Caminamos hacia los días de la luz. Los cristianos quisieron poner el nacimiento de Jesús en el solsticio de invierno. Vivían en un mundo pagano y anhelaron testificar así la luz esplendente de Jesús.

Hoy también vivimos en un mundo pagano. Comidas pantagruélicas junto a figuras famélicas; pluriempleo de mujeres convertidas en esclavas, niños exiliados de su infancia, anulados sus sueños; viajes exóticos en busca de una extravagancia que aporte distinción; regalos que hay que devolver; encuentros familiares no deseados, tradicionalmente impuestos, de los que se desearía huir; un derroche de embalajes, maquillaje y purpurina que llena los contenedores de basura y lo recibe la madre tierra.

Son los derechos del capitalismo. Lo pérfido del asunto es que va envuelto en el celofán de Jesús. Lo perverso es que lo practicamos quienes decimos seguirle.
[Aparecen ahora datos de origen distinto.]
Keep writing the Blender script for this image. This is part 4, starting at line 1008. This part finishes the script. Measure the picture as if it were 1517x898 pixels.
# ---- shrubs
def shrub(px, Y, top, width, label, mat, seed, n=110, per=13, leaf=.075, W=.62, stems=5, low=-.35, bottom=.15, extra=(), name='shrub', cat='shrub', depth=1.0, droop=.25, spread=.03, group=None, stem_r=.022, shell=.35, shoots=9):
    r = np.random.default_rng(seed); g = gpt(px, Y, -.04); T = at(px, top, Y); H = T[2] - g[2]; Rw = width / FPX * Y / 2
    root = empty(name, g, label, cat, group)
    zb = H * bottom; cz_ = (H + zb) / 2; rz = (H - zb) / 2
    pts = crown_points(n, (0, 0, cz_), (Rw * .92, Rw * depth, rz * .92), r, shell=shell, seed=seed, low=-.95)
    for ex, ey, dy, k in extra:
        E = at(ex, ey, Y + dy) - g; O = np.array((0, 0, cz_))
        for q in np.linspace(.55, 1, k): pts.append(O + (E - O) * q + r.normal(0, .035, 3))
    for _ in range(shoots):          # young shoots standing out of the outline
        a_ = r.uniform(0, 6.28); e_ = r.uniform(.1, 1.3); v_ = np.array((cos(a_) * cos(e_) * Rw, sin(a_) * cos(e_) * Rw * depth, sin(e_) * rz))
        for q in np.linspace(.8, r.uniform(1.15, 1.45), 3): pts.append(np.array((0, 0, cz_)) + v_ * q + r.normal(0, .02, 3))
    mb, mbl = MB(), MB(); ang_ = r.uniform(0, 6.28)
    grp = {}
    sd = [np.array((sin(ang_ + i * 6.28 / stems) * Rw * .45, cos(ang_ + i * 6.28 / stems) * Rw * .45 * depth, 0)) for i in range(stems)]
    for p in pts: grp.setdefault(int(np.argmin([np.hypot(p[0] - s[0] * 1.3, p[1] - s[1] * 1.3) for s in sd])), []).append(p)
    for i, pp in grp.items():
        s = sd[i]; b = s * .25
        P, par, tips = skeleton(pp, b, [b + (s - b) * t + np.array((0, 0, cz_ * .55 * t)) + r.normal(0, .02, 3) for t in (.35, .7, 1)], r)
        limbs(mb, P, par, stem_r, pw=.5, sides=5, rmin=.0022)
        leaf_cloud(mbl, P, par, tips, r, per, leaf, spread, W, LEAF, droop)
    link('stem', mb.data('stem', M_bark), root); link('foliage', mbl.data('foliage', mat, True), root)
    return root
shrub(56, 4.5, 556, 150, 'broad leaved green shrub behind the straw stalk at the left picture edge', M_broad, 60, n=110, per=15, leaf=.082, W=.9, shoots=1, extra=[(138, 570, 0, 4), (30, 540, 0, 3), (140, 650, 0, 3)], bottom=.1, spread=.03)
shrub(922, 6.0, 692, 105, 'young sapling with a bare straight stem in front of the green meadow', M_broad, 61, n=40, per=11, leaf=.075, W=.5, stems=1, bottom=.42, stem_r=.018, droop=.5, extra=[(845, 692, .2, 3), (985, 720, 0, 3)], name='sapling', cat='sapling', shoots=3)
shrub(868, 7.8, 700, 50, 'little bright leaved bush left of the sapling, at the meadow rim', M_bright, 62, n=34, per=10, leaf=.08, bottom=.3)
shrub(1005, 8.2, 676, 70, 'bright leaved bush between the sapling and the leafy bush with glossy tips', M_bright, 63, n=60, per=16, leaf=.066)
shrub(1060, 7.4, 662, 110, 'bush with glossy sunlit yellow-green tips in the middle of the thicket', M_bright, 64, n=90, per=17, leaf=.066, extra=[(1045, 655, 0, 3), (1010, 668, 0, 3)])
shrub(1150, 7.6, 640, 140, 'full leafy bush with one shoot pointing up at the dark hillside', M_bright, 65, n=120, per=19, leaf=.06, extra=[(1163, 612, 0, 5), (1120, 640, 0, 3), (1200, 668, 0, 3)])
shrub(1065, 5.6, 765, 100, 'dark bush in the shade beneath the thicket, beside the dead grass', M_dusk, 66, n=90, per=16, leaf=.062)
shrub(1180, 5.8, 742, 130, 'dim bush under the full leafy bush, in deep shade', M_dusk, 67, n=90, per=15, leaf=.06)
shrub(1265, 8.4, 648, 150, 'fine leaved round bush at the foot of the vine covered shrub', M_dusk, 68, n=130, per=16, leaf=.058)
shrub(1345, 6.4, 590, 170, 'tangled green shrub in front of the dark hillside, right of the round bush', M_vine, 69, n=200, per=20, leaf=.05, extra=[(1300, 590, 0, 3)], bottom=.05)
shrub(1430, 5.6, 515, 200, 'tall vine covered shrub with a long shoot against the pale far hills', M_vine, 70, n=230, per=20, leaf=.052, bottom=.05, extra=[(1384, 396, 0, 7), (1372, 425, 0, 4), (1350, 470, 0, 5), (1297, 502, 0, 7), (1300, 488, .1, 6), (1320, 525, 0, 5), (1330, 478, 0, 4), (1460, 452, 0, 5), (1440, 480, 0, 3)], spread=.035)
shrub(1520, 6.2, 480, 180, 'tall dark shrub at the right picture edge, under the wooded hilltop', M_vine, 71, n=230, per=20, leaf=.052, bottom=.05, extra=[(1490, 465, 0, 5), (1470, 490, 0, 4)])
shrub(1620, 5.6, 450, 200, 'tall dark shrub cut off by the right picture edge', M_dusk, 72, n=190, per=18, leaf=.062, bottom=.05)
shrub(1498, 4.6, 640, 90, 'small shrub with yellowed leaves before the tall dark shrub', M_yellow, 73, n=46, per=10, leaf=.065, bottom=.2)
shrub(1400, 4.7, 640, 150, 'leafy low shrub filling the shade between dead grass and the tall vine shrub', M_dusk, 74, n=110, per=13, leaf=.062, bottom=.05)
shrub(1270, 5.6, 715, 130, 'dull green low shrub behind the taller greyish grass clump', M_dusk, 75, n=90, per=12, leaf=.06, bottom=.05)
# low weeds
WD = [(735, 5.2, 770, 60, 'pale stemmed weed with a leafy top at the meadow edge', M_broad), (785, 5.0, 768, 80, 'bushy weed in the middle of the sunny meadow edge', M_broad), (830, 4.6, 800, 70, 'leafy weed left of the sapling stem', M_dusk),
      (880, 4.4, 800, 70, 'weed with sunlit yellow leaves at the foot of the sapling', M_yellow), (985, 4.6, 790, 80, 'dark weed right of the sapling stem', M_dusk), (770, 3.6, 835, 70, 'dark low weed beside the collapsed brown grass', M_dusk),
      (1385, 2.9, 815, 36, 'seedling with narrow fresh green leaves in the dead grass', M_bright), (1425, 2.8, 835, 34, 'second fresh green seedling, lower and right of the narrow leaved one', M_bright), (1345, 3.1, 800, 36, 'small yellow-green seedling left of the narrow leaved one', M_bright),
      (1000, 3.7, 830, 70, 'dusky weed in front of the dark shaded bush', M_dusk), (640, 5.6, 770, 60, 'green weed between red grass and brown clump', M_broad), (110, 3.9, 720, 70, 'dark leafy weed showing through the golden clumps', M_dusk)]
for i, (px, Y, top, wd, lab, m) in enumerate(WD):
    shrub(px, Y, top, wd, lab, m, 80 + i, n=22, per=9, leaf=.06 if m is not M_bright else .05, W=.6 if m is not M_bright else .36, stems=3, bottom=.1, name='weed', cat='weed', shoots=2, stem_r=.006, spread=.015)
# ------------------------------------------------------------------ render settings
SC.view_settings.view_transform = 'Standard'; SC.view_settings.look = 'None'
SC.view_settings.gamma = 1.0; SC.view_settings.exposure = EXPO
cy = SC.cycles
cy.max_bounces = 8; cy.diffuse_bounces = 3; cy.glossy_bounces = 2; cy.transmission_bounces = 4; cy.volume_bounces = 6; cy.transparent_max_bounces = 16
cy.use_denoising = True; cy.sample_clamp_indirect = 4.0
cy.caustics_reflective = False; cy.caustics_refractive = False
El belenismo, las cabalgatas u otras figuras míticas nada tienen que ver con Jesús. La hondura de la Navidad cristiana es otra. Antídoto radical contra el capitalismo: “Herodes busca al niño para matarlo” (Mt. 2, 13). Nacimiento de un pobre en las afueras del poder y del imperio, que trae convulsión a los poderosos y solo lo perciben unos pastores, es decir, los indeseables y los excluidos.

Se le adora al raso, al aire libre, no en templos cuajados de oro e injusticia. Tampoco sabemos nada de su familia y menos de que sea paradigma de la familia tradicional europea.

“Mi madre y mis hermanos son quienes escuchan la palabra de Dios y la cumplen” (Lc. 8, 21).